The Current State of Adventure Travel in Ecuador

Quito, Ecuador
Kraig Becker

Last week, a massive 7.8 magnitude earthquake struck the South American country of Ecuador, killing more than 500 people and causing billions of dollars in damages. While the country continues to dig out from the rubble, and the search for survivors continues, a second quake – measuring 6.0 – has struck the region as well, bringing new fears of further tremors to follow.

As you can imagine the country is in a bit of disarray at the moment, with search and rescue operations still being conducted and rebuilding projects only now starting to get underway. Travel is of course discouraged in the region that was the hardest hit, but much of the country is safe, open, and continues to welcome visitors. 

Both earthquakes hit along Ecuador's Pacific coastline, with the town of Portoviejo receiving the brunt of the quake's wrath, although places like Manta and Pedernales suffered heavy damage as well. These areas, which are most known for being beach destinations or great places to go paragliding, also feature lush forests and remote ecolodges too. They are however, far from the most popular tourist destinations which tend to draw the most foreign visitors. 

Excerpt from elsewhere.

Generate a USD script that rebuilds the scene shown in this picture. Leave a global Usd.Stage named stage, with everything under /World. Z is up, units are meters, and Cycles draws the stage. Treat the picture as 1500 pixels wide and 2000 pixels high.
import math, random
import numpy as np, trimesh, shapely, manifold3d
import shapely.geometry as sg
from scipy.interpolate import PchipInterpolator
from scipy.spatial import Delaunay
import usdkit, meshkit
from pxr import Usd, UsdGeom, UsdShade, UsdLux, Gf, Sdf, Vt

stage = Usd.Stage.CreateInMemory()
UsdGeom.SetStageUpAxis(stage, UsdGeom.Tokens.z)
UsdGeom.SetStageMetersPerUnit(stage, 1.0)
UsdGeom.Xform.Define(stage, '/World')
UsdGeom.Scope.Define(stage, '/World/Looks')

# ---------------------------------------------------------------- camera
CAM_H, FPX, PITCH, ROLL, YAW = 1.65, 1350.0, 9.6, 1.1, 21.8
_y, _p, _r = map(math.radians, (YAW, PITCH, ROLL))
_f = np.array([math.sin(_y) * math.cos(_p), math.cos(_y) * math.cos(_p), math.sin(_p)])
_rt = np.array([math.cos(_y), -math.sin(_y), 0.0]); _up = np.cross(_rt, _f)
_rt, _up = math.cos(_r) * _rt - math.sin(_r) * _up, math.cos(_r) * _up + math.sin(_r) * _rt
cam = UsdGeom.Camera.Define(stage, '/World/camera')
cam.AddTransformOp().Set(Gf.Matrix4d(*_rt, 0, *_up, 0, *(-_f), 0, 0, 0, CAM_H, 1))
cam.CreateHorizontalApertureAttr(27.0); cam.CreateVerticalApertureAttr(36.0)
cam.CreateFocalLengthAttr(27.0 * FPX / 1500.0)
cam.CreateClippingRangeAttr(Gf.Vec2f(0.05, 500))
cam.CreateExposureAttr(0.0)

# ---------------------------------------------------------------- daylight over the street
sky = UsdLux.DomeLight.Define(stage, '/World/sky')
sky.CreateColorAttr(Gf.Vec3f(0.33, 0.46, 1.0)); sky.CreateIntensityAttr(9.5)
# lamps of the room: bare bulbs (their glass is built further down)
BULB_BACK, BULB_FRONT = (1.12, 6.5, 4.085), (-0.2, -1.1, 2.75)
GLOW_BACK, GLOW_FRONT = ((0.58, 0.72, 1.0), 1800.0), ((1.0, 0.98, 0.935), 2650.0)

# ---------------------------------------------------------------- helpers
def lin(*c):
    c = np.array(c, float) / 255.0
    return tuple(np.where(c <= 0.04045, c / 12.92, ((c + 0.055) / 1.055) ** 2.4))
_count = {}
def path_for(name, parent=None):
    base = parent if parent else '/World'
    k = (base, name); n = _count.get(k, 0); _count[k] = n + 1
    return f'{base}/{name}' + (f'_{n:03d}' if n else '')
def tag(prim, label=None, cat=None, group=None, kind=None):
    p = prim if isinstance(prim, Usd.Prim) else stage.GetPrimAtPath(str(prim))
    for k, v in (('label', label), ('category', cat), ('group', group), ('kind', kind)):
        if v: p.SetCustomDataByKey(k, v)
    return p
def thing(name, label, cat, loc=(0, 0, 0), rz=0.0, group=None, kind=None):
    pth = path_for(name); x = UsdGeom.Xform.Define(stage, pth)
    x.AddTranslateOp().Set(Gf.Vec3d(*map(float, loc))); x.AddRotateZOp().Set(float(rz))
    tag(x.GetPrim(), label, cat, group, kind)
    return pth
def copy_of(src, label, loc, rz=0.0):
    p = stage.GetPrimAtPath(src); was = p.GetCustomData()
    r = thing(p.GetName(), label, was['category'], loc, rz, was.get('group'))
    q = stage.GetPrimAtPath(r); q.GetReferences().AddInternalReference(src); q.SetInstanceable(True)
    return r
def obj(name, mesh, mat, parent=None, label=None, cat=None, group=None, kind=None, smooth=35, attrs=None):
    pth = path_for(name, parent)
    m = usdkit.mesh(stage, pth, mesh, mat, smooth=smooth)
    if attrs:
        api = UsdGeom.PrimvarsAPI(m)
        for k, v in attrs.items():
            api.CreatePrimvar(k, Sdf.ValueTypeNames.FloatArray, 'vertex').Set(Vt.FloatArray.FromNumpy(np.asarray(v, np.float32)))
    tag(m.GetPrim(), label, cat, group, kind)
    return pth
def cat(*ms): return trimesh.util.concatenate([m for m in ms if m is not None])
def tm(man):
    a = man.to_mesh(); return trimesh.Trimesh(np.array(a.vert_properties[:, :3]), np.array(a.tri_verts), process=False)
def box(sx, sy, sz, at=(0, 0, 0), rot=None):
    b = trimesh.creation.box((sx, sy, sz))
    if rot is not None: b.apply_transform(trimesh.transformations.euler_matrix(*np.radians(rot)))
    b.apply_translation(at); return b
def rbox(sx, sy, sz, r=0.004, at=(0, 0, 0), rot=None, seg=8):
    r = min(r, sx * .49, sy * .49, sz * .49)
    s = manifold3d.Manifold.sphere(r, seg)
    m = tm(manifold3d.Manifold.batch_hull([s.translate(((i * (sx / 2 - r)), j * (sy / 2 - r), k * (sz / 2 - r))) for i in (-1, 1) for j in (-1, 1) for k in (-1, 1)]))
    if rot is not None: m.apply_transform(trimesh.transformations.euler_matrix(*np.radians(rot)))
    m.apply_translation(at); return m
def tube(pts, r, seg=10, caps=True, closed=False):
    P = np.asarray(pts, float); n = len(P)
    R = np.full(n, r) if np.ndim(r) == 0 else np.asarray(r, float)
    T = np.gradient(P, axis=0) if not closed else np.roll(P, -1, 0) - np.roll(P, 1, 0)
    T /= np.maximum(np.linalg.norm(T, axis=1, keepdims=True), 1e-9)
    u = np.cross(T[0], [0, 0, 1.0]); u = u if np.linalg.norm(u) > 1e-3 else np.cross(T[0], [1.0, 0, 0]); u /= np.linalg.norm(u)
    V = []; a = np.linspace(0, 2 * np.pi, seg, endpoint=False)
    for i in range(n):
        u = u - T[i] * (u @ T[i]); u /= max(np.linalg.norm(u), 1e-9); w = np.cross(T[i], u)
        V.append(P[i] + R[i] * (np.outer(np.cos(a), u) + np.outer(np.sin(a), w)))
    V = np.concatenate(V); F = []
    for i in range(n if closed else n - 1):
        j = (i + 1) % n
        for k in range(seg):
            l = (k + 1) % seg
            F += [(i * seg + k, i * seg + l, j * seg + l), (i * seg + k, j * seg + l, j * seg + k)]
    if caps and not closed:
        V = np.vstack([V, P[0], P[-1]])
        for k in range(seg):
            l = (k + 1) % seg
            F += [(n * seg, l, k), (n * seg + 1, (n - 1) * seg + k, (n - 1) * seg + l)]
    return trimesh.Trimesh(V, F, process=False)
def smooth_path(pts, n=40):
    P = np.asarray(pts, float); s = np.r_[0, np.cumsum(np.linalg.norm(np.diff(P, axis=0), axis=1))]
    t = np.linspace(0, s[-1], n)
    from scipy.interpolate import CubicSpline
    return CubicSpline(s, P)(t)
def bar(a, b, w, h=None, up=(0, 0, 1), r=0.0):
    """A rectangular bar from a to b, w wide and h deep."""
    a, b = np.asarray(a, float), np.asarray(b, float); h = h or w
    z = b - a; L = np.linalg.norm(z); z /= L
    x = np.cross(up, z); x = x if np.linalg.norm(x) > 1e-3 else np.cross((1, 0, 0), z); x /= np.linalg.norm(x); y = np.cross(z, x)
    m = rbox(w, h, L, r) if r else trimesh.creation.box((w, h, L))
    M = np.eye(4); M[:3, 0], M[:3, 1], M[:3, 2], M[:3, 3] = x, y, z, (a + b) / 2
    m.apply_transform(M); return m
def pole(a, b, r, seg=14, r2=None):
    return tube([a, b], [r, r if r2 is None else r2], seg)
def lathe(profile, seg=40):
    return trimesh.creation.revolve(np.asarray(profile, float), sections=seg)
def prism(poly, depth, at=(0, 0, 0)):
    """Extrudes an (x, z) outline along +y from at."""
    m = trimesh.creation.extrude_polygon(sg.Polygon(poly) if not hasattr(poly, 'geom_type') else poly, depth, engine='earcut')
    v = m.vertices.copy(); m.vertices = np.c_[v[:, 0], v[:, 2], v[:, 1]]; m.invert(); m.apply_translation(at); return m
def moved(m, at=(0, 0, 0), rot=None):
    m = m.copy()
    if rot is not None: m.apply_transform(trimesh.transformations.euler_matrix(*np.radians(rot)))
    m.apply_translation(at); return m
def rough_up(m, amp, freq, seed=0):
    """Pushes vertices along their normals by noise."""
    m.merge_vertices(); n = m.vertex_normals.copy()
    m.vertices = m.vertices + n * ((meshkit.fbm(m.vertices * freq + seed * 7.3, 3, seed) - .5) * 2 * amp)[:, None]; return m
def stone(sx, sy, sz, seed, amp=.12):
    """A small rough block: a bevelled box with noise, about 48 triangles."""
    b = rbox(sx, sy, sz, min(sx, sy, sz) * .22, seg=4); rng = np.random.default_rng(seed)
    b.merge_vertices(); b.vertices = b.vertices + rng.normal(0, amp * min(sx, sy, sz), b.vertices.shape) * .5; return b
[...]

According to reports from the Ecuadorian government, the three regions that draw the most travelers – the Andes Mountains, Amazon Jungle, and the Galapagos Islands – remain open with little, if any, impact from the earthquake. In fact, most places in those areas didn't even feel the tremors at all, and damage is minimal in the places that did. 

Similarly, the capital city of Quito is also said to have experienced minimal damage, with mayor Mauricio Rodas Espinel saying that only about 6 dwellings in the city were impacted by the quake, with three of those falling outside the traditional tourist zones. Certain structures within Quito's beautiful historic district are also being evaluated, and although there is little indication of structural damage in the area, some museums and other attractions may be temporarily closed as well. The rest of the city is reportedly safe, with full power, water, Internet, and telephone service in operation. 

The Mariscal Sucre Airport – which is the international hub into and out of Ecuador – is up and running at full capacity, although other airports inside the country may not be back to full capacity at this time. If you'll be traveling internally by air, it is recommended that you check with your airline to get an update on the status of your flights. 

Ecuador’s Minister of Tourism Mr. Fernando Alvarado also released a statement to help reassure foreign visitors. A few days ago he said “Visitors traveling to Ecuador or planning a visit to unaffected areas can feel confident that their trip will not be impacted, and can feel secure to continue with their plans to visit the country.” This echoes the information shared above that the country is safe and running normally in the regions where the earthquake has had no impact. 

The mountain resort of Tierra del Volcan/Haciend El Porvenir is also up and running with no reported damage or injuries as well. The mountain resort, which is located in the shadow of the active volcano Cotopaxi, sits 160 miles from the epicenter of the quake, but remains relatively untouched by the natural disaster. 

While the important travel destinations remain open, and are accommodating the arrival of their guests, the region of the country that was hit hardest continues to struggle with the devastation and loss of life. It will take those areas years to fully recover, and the efforts to do so are only now in their early planning stages. Relief aid and funds have been flowing into Ecuador since the disaster struck, but there is still a lot of work to be done. If you would like to contribute to those efforts, fund raising is underway through the Red Cross and the UNDP, both of which are helping to coordinate with other organizations within the country. 

What does all of this mean for travelers? If you've already got a trip booked to Ecuador, chances are you won't see any disruption whatsoever. In fact, you might not even know that the earthquake has even struck the country at all. The best way for those of you who will be traveling there to help is to proceed with your plans. Tourism plays a vital role in the economy of Ecuador, and by pressing ahead with your plans you'll be helping the economy to remain strong and grow. That is the best thing that can happen there right now.